Print, word for word, every line from the beginning of the listing up to and including the line with "R_ = math.radians". Pictures are to be excluded.

____ Given information

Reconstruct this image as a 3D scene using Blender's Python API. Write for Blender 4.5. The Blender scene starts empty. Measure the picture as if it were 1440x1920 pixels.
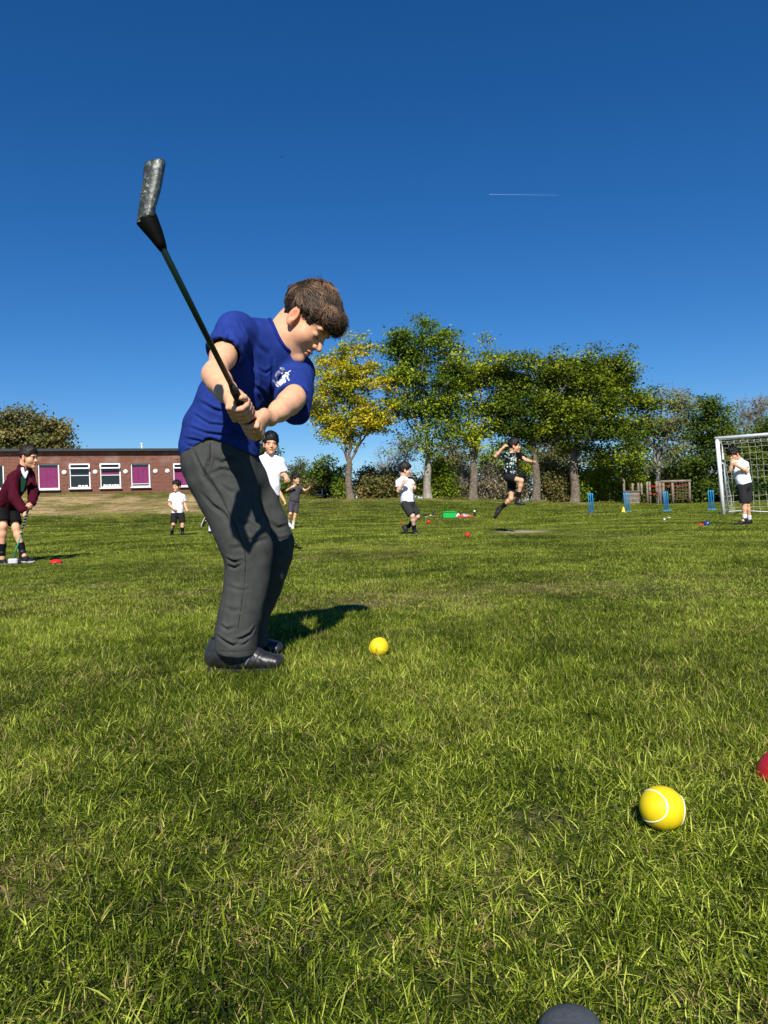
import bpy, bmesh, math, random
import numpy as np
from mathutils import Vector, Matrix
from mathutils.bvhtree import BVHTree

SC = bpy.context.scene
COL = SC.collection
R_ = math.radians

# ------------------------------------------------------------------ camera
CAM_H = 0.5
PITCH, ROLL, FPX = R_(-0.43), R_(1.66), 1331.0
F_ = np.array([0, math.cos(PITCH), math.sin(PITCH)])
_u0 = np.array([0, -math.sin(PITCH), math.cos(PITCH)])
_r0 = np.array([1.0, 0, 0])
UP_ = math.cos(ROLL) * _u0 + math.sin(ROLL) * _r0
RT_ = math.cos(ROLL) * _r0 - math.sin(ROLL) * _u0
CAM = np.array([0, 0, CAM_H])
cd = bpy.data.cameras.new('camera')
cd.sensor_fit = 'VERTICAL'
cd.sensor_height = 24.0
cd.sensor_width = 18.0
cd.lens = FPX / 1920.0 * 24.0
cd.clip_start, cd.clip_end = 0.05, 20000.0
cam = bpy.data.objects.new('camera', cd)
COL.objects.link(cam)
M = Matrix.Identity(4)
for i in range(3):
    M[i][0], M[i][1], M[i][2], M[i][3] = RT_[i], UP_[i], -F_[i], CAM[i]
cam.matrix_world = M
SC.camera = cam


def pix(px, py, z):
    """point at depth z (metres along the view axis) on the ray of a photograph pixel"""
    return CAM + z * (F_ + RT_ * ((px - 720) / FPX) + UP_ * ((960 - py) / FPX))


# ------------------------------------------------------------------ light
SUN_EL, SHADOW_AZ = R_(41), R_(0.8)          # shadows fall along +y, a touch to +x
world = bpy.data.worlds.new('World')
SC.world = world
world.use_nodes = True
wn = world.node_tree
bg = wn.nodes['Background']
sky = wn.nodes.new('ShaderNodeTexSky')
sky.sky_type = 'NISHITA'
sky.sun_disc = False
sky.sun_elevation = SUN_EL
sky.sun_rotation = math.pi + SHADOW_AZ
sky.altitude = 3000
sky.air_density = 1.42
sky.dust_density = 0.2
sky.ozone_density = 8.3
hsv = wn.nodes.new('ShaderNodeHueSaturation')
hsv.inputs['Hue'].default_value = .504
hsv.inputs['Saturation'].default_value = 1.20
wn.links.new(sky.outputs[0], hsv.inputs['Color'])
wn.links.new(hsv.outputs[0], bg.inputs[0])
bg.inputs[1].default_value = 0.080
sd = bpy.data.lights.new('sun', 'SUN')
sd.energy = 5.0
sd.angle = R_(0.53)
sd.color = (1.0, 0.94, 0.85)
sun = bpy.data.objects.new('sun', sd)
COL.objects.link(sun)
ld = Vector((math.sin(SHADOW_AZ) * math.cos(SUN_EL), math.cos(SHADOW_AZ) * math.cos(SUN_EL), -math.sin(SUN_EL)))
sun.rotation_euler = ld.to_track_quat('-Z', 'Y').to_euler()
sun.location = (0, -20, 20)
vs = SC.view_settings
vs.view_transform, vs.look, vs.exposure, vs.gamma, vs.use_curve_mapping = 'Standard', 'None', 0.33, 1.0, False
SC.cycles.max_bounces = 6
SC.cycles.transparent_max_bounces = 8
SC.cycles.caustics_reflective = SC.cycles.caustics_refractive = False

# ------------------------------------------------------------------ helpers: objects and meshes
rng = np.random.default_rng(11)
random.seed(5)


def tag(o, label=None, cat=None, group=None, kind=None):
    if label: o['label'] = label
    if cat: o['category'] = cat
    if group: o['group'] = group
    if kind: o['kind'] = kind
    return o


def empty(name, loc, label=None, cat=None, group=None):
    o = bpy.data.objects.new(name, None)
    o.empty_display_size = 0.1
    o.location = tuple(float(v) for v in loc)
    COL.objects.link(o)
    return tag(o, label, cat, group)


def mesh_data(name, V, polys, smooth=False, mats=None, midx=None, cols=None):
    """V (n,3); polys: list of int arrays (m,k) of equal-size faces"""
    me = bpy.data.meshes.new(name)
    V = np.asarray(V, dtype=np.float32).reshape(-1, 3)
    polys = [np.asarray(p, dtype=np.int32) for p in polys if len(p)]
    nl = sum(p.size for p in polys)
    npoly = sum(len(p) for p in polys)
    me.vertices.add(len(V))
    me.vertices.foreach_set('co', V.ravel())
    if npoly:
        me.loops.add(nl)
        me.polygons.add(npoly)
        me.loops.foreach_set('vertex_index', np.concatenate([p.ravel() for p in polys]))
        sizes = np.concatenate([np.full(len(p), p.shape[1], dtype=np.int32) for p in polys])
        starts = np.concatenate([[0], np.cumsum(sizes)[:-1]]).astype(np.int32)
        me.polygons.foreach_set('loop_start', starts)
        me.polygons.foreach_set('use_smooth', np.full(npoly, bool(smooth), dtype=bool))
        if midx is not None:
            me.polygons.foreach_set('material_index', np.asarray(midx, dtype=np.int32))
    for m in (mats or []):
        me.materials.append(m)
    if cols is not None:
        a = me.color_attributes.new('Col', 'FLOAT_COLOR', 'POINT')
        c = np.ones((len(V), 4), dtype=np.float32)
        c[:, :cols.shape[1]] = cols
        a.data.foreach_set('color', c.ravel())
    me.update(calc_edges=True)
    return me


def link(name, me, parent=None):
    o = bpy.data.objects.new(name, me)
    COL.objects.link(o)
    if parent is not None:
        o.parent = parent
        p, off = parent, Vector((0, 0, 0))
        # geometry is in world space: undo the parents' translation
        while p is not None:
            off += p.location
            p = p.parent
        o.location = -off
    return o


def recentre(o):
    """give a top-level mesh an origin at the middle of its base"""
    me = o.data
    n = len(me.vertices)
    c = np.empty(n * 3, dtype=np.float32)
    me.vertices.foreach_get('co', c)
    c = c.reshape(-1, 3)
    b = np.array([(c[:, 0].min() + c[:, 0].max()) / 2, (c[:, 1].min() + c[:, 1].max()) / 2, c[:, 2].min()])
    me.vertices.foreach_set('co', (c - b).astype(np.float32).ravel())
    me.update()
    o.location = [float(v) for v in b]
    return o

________

## Written answer:
Reconstruct this image as a 3D scene using Blender's Python API. Write for Blender 4.5. The Blender scene starts empty. Measure the picture as if it were 1440x1920 pixels.
import bpy, bmesh, math, random
import numpy as np
from mathutils import Vector, Matrix
from mathutils.bvhtree import BVHTree

SC = bpy.context.scene
COL = SC.collection
R_ = math.radians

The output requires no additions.